“Reciprocity, Denial, and the Appearance of Impropriety: Why Self-Recusal Cannot Remedy the Influence of Campaign Contributions on Judges’ Decisions”

Tom Susman has posted this draft on SSRN (Journal of Law and Politics).  Here is the abstract:

The system of privately financed elections of judges in most states across the country has long been controversial, with both the scholarship and advocacy relating to this subject directed toward identifying the problems of public perception and potential for biased decisions and then focusing on solutions that range from merit selection to public campaign financing to recusal. The Supreme Court’s decision in Caperton v. A.T. Massey Coal Co. addresses the problem by finding a due process violation when a contribution or donation is likely to have a “significant and disproportionate influence” on the judge’s election. At the same time, the Court’s decision in Citizens United v. FEC opens the door to unfettered corporate support for (or opposition to) judicial candidates.
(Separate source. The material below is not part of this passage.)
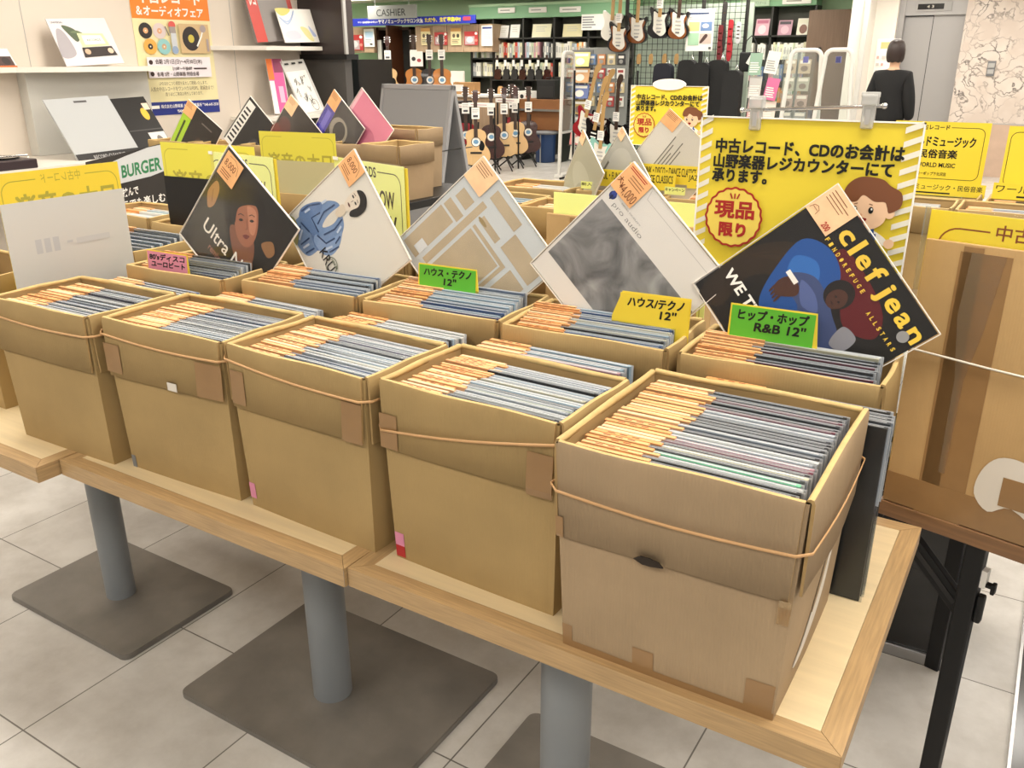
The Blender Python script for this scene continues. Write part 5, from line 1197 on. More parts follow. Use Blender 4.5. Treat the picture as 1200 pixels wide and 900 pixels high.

This essay examines from a social science perspective the potential for campaign contributions to undermine judicial impartiality as a result of unconscious operation of the principles of reciprocity and denial. The author concludes that these principles combine to create a probability that judges will be influenced by campaign support from lawyers and parties appearing before them, even if the amounts of money involved are not “significant and disproportionate.” Thus, reliance on the judge’s decision to recuse – under almost any standard – will likely be inadequate to combat that influence. In states that do not abandon judicial elections, the potential impact of the reciprocity principle might be mitigated by rules preventing assignment of a case to a judge who has received contributions from a party or counsel, by requiring judges to make public at the commencement of consideration of any case or appeal any donations or contributions by parties or counsel, and possibly by a statement that such contributions will not affect the judge’s impartiality.